Stratégiquement, il est illusoire de croire qu’AQMI va se contenter d’errer de base éphémère en base éphémère, se contentant de coups ponctuels pour se replier. Bref, il est erroné de croire que l’organisation restera sur ses plantes, dans la clandestinité et la marginalité. AQMI, de par les aveux de ses chefs, Abdel Malek Droukdal et Abou ZAid, sont persuadés qu’ils ont la possibilité de créer, dans un futur proche, non pas un Etat théocratique mais une zone de non-droit dans laquelle ils pourront vivre et prospérer à l’abri de toute autorité d’Etat.
ATT ne cesse de répéter qu’il est un soldat, qu’il connaît la guerre et ne veut pas embarquer le Mali dans une aventure semblable. Il veut se concentrer sur le développement. Les membres du Gouvernement et les porte-parole officiels ou officieux entonnent le refrain. Cependant, cruelle sera la désillusion et ceux qui proclament l’exemplarité de la méthode ATT ne tarderont pas à déchanter : Si le Mali n’attaque pas AQMI, AQMI attaquera le Mali. C’est la logique immuable de toute situation historique dans laquelle, un Etat menacé et harcelé, ne cesse de reculer et de reporter l’échéance d’une confrontation inévitable. Certes, nous entendrons encore les hurlements de ceux qui se sont interdit le droit de réfléchir, de ceux qui font de la politique et des choix d’ATT une vérité coranique. On ne gouverne pas une nation avec les bons sentiments et les souhaits.
Le Mali est obligé de faire cette guerre parce que la situation est tellement instable que le pire n’est pas loin. L’armée mauritanienne ne se formalise plus de légalité et de légitime droit de poursuite pour entrer au Mali et « frapper ». Non seulement, elle attaque AQMI mais fait des morts parmi la population civile. On apprend également que l’Algérie, exaspérée, a pris langue avec la bande à Bahanga pour faire le boulot que le Mali officiel ne veut pas faire. De sources non encore démenties nous apprennent d’ailleurs que le 14 octobre dernier, Bahanga et ses hommes ont attaqué une colonne de trafiquants et tué douze personnes, sans déplorer de victime côté « Bahangiste ». Le Mali ne peut accéder aux demandes de l’ancien rebelle qui veut être armé, véhiculé et payé pour traquer AQMI. En refusant d’y accéder, il laisse également à Bahanga l’opportunité de négocier avec des puissances étrangères pour traquer les anciens salafistes.
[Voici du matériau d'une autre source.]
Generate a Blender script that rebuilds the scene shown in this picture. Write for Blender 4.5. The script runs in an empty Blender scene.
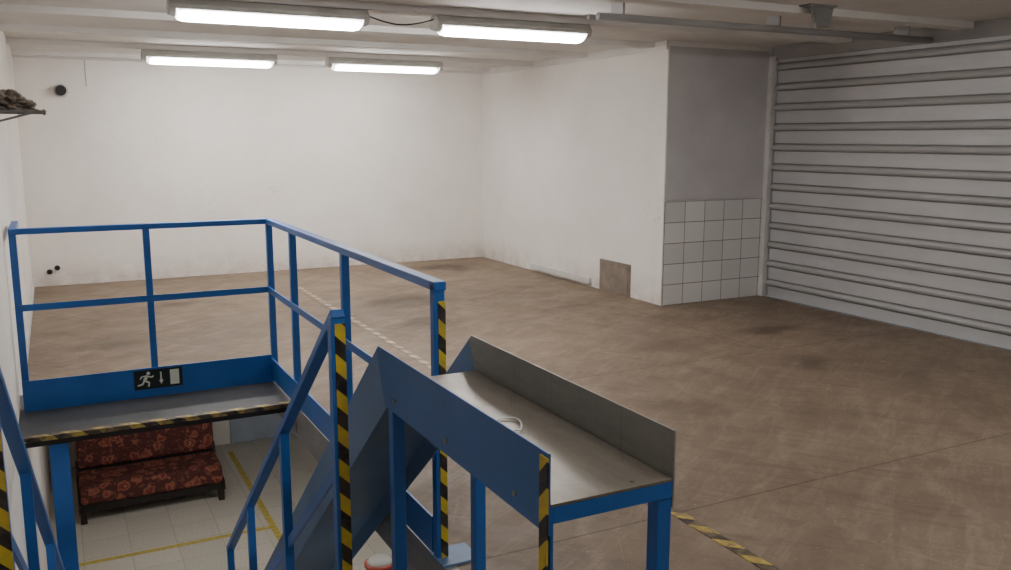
import bpy, bmesh, math, random
from mathutils import Vector, Matrix
from mathutils import noise as mn
random.seed(4)
LZ=-2.15   # lower floor
WX=-0.28   # left wall
BY=11.0   # back wall
RX=5.28; PY=6.93; SX=6.58
CZ=2.55; RZ=2.50; NB=-3.0

def lin(c):
    return tuple(((v/255)/12.92 if v/255<=0.04045 else (((v/255)+0.055)/1.055)**2.4) for v in c)+(1,)

# ---------- materials ----------
def newmat(name):
    m=bpy.data.materials.new(name); m.use_nodes=True
    nt=m.node_tree; b=nt.nodes['Principled BSDF']
    return m,nt,b
def N(nt,t,**k):
    n=nt.nodes.new(t)
    for a,v in k.items(): setattr(n,a,v)
    return n
def noise(nt,vec,scale,detail=4,rough=0.6,dist=0):
    n=N(nt,'ShaderNodeTexNoise'); n.inputs['Scale'].default_value=scale
    n.inputs['Detail'].default_value=detail; n.inputs['Roughness'].default_value=rough
    n.inputs['Distortion'].default_value=dist
    nt.links.new(vec,n.inputs['Vector']); return n.outputs['Fac']
def ramp(nt,fac,a,b,ca=(0,0,0,1),cb=(1,1,1,1)):
    r=N(nt,'ShaderNodeValToRGB'); r.color_ramp.elements[0].position=a; r.color_ramp.elements[1].position=b
    r.color_ramp.elements[0].color=ca; r.color_ramp.elements[1].color=cb
    nt.links.new(fac,r.inputs['Fac']); return r.outputs['Color']
def mix(nt,fac,a,b,mode='MIX'):
    m=N(nt,'ShaderNodeMix'); m.data_type='RGBA'; m.blend_type=mode
    for v,i in ((fac,0),(a,6),(b,7)):
        if isinstance(v,bpy.types.NodeSocket): nt.links.new(v,m.inputs[i])
        else: m.inputs[i].default_value=v
    return m.outputs[2]
def math_(nt,op,a,b=0.0):
    m=N(nt,'ShaderNodeMath',operation=op)
    for v,i in ((a,0),(b,1)):
        if isinstance(v,bpy.types.NodeSocket): nt.links.new(v,m.inputs[i])
        else: m.inputs[i].default_value=v
    return m.outputs[0]
def objco(nt): return N(nt,'ShaderNodeTexCoord').outputs['Object']
def stretch(nt,co,rot,sx,sy):   # rotate first, then stretch along the turned axes
    m=N(nt,'ShaderNodeMapping'); m.vector_type='TEXTURE'
    m.inputs['Rotation'].default_value=(0,0,rot); m.inputs['Scale'].default_value=(1/sx,1/sy,1)
    nt.links.new(co,m.inputs[0]); return m.outputs[0]
def bump(nt,b,h,strength=.2,dist=.02):
    n=N(nt,'ShaderNodeBump'); n.inputs['Strength'].default_value=strength; n.inputs['Distance'].default_value=dist
    nt.links.new(h,n.inputs['Height']); nt.links.new(n.outputs[0],b.inputs['Normal'])
def simple(name,col,rough=.5,metal=0,var=.15,scale=6):
    m,nt,b=newmat(name); co=objco(nt)
    c=lin(col); d=tuple(x*(1-var) for x in c[:3])+(1,)
    f=ramp(nt,noise(nt,co,scale),.35,.65)
    nt.links.new(mix(nt,f,d,c),b.inputs['Base Color'])
    b.inputs['Roughness'].default_value=rough; b.inputs['Metallic'].default_value=metal
    return m
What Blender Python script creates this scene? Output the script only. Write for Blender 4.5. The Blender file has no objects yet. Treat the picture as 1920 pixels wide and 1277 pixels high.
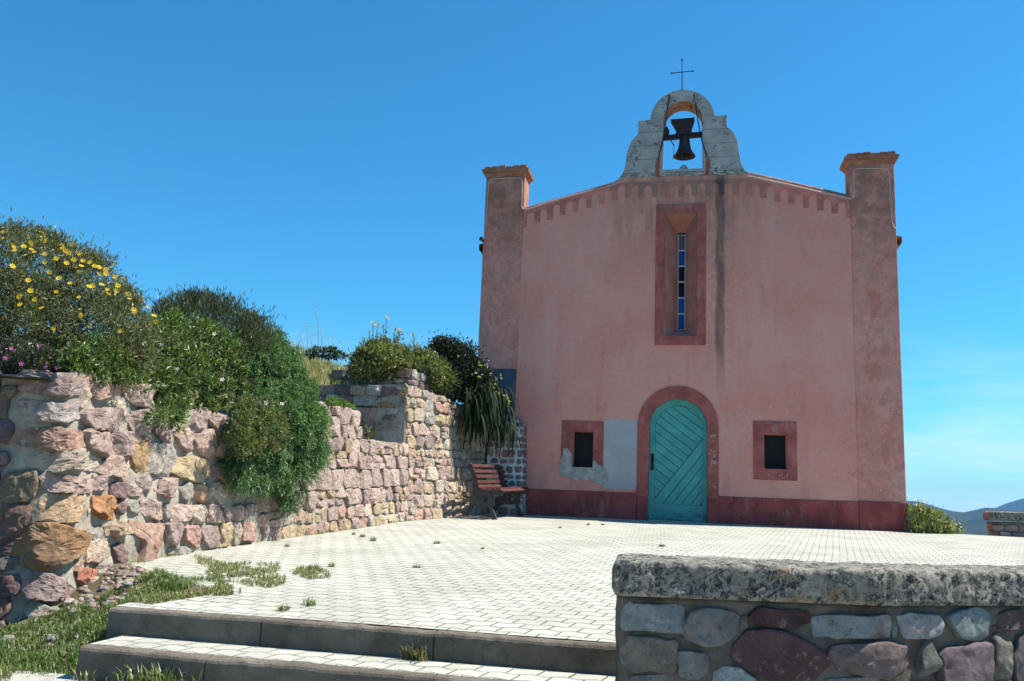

C’est maintenant qu’il faut penser à préparer cette guerre pour qu’elle ne se transforme pas en catastrophe nationale. Nos forces armées ont besoin de moyens mobiles, perfectionnés, sophistiqués pour mener cette guerre asymétrique. Elle a besoin de l’aide et de la coopération de tous les pays concernés par ce dossier afin de bien la doter en armes technologiques. C’est maintenant qu’il faut demander à Sarkozy (qui a obtenu la libération de quatre terroristes en échange de Pierre Camatte) des hélicoptères, des relevés satellites, des appareils d’interception de communication, des blindés légers, des lunettes de vision nocturne, etc. Des chars et des canons ne servent à rien dans ce désert. Les rebelles l’ont compris depuis longtemps et notre armée devra vite s’adapter à cette réalité.